By Cecilia Calderón – September 2020

With so many workplace stresses, demands, and processes, we can sometimes go into autopilot mode while trying to solve challenges and move forward. This doesn’t necessarily serve all situations well. In this article, Cecilia explains how being more mindful and inquisitive can be effective for you and your teams. It requires a willingness to explore, and a commitment to go deeper and encourage curiosity.

How Curiosity Can Benefit Leaders and Their Teams_September

Last month my colleague Jon Patton shared how to utilize our strengths to overcome difficult times. It felt quite relevant and helpful. Today I want to share another tool/practice that can help us navigate these difficult times, and at the same time, move out of negative patterns. Practicing this tool can help us build resilience and mental agility to continue leading effectively. It also allows us to stay healthy, physically and emotionally, in the process.

That is a tall order, right? And not easy to do in the vulnerable, uncertain, complex and ambiguous world we live in today. In times like these, the tendency for many of us is to control the heck out of everything. When we are in a controlling mode, our perfectionism rises to crazy levels, our patience meter is at its lowest, and we can get triggered quicker. Our defense mechanisms are working overtime, and the stress hormone cortisol is flowing freely in our bodies.

Just writing this connects me to the feelings described and makes me want to run away from them. Yes, running away from our emotions and pretending they are not happening is something we often do in times of stress. We numb, resist, and get busy. When we are busy “doing”, we cannot pay attention to our emotions and how we are feeling. Denying our emotions or numbing them does not make them go away. On the contrary, they stay within and predispose us to put our shields up with the expected outcomes and impacts on ourselves and others. This often makes situations worse.

The good news is that we actually have a choice. A choice to do something different.

The tool I want to share with you and the practice I invite you to engage in is curiosity.

How can you leverage Curiosity?

Curiosity is an emotion, and a powerful tool and practice. Emotions carry messages and propel us to certain actions. Curiosity drives us to want to discover something, to find why something is, why something happens, or how to do something better.

What if instead of doing what we usually do when triggered by emotion, we ask ourselves some questions? In answering these questions, we interrupt those patterns that take so much out of our game. We need to open a line of inquiry into what is going on and why.
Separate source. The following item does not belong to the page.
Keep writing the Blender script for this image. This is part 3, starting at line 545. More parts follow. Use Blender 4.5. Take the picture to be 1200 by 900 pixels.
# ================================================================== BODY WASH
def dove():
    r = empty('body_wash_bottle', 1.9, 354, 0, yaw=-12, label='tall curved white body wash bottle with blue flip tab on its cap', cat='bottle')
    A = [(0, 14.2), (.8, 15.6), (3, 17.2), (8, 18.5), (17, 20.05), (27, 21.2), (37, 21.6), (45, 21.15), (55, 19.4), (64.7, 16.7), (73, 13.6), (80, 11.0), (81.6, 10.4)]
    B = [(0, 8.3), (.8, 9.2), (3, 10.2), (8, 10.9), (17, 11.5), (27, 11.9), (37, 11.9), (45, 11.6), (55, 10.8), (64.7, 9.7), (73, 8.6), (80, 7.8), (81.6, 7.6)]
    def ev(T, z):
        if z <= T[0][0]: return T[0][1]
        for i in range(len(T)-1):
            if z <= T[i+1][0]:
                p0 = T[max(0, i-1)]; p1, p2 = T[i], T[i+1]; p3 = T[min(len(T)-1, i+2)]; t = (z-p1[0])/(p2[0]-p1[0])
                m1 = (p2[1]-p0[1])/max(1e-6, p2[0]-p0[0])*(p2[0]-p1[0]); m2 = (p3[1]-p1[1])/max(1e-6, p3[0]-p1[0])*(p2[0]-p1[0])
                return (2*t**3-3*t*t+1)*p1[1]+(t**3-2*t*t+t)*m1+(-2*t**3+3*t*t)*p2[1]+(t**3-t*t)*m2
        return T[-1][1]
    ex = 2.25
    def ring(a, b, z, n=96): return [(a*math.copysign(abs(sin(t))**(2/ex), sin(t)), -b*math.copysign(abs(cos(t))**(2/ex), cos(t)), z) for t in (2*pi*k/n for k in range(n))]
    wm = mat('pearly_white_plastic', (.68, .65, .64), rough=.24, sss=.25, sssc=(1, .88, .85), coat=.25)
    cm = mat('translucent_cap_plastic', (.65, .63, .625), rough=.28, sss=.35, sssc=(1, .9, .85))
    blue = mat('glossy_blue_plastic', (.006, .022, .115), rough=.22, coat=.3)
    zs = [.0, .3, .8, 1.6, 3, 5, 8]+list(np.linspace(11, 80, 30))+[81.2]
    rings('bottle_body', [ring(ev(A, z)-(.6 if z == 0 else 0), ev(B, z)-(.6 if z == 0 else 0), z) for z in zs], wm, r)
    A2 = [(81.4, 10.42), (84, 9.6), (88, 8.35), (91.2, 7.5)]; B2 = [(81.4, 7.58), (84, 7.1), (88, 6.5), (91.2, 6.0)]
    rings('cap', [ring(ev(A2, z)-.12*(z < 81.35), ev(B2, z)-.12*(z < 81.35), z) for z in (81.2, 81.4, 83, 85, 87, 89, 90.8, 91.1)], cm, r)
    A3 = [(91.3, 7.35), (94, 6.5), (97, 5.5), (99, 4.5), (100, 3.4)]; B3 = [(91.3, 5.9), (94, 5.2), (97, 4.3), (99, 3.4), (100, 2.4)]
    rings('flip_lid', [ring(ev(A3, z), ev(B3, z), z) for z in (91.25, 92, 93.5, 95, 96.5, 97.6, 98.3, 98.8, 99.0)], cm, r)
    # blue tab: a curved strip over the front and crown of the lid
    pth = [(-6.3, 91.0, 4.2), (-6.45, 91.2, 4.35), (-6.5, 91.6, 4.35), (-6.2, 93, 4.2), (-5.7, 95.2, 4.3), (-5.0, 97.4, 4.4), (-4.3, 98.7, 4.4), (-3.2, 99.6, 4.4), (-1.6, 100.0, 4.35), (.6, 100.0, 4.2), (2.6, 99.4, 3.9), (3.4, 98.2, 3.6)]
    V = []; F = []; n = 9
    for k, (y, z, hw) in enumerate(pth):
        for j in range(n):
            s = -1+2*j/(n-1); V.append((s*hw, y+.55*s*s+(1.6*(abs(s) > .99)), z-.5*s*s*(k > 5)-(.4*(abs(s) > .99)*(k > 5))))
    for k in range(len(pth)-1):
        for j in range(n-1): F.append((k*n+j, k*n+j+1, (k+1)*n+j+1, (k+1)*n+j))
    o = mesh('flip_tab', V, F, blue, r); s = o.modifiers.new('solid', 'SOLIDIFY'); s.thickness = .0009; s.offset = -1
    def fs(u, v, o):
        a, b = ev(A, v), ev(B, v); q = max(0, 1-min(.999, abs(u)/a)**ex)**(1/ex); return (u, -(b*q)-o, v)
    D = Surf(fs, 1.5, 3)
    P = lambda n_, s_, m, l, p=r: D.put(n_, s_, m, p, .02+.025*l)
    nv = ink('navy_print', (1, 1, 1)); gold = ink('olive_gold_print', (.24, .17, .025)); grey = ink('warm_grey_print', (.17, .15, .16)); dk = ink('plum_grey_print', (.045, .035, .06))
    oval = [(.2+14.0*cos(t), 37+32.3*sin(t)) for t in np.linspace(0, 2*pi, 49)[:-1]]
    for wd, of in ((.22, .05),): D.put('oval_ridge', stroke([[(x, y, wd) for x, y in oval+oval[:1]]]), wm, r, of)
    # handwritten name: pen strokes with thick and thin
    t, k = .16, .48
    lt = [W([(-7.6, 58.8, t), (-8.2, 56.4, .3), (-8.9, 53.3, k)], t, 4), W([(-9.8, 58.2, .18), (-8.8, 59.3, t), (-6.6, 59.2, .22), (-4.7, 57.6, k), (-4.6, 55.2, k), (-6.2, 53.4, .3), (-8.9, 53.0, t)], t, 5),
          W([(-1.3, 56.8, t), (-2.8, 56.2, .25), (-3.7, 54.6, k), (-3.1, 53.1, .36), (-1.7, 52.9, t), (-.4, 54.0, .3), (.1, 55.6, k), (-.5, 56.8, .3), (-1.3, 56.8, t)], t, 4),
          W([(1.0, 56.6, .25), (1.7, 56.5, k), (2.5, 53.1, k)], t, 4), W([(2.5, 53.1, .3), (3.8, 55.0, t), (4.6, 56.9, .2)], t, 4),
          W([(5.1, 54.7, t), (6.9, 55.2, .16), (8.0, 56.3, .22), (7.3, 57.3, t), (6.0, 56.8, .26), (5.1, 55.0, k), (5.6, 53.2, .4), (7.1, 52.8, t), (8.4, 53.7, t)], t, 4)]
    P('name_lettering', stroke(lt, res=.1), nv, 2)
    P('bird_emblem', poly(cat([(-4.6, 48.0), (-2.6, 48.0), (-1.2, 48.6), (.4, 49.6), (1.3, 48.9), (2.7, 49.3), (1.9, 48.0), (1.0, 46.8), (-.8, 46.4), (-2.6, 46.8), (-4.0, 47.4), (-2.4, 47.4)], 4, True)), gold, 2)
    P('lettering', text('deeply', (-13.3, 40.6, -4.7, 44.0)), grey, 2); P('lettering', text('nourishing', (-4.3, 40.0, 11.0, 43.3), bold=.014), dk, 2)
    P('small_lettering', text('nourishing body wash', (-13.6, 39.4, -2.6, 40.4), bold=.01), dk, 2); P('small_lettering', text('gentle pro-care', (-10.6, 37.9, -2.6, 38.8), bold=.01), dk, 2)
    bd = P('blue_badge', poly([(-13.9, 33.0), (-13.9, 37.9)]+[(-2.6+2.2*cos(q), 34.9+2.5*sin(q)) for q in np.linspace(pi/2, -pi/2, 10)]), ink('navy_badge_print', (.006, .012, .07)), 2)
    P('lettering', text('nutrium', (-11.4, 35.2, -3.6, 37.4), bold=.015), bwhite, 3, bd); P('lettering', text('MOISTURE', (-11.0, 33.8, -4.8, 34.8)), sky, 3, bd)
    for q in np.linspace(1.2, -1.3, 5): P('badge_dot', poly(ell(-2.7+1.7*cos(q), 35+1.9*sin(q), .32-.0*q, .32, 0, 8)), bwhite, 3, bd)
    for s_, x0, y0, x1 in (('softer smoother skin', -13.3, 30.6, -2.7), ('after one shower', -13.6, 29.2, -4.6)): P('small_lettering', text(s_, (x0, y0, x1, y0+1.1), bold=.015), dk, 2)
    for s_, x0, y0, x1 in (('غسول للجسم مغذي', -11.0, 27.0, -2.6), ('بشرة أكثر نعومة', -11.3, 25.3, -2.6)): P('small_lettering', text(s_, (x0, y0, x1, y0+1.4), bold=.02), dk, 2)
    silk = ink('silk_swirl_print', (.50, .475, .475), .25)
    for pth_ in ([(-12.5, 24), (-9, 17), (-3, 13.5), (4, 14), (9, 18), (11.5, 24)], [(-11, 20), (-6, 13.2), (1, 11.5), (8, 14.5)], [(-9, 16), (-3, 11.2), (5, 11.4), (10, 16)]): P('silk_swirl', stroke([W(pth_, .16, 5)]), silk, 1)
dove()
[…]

For example, in an internal inquiry you could ask:

    • Why am I so angry?
    • Why do I step back and shrink?
    • Why do I react so strongly?
    • What triggered me?
    • What is under the surface that may have triggered my response?
    • Why do I always get triggered by this?
    • Why is anger the 1st place I go when triggered?
    • Could there be another way to see this?
    • Could I tell myself a different story?
    • What if the other person is doing absolutely the best they can?

Examples of potential inquiry to others, in meetings and when teams are stuck:

    • What are we trying to solve?
    • What may be happening here that we may not be seeing?
    • It seems we are stuck…. How do we get unstuck?
    • I am curious about…
    • Tell me more…
    • Help me understand….
    • What story are we telling ourselves?
    • Looks like you are really committed to this path/idea/solution, tell me more about your enthusiasm for this.
    • What are our/your assumptions?

We have an under-utilized, incredible and absolutely fantastic ability to watch our thinking, to notice the feelings we are experiencing. Let’s use this ability. The moment we “go to the balcony” and observe our thoughts and emotions, we interrupt the pattern.

Inviting curiosity is a choice; it is a decision. When we are willing to explore our internal world, we are more likely to respond effectively than to react out on autopilot. We make choices based on what matters to us and what connects us to our bigger self. When we do not explore, observe and question our emotions, thoughts and actions we see everything as facts, as the way ‘things are’. This leaves us with no room to move and we end up responding out of habit.

Who is in charge? The thinker or the thought? ~ Susan David

By being curious about our emotions, thoughts and behavioral patterns, we call the shots instead of emotions and thoughts calling them.

The short journey to answer these questions can offer new ways of interpreting the events, to change the story we tell ourselves about what just happened. It can provide deeper understanding of why we engage in particular thoughts and patterns when we are triggered.

Being curious can allow us to let go of the need to be right, the need to be seen in a particular way and focus on how to bring our effectiveness to the next level.

Replace fear of the unknown with curiosity. ~ Glennon Doyle

If we explain, justify and defend our weaknesses, failings and ineffective behavior patterns, we get to keep them. In addition to the benefits mentioned, a byproduct of practicing curiosity is that it is correlated with creativity, innovation, improved learning memory and problem solving. Let’s get curious!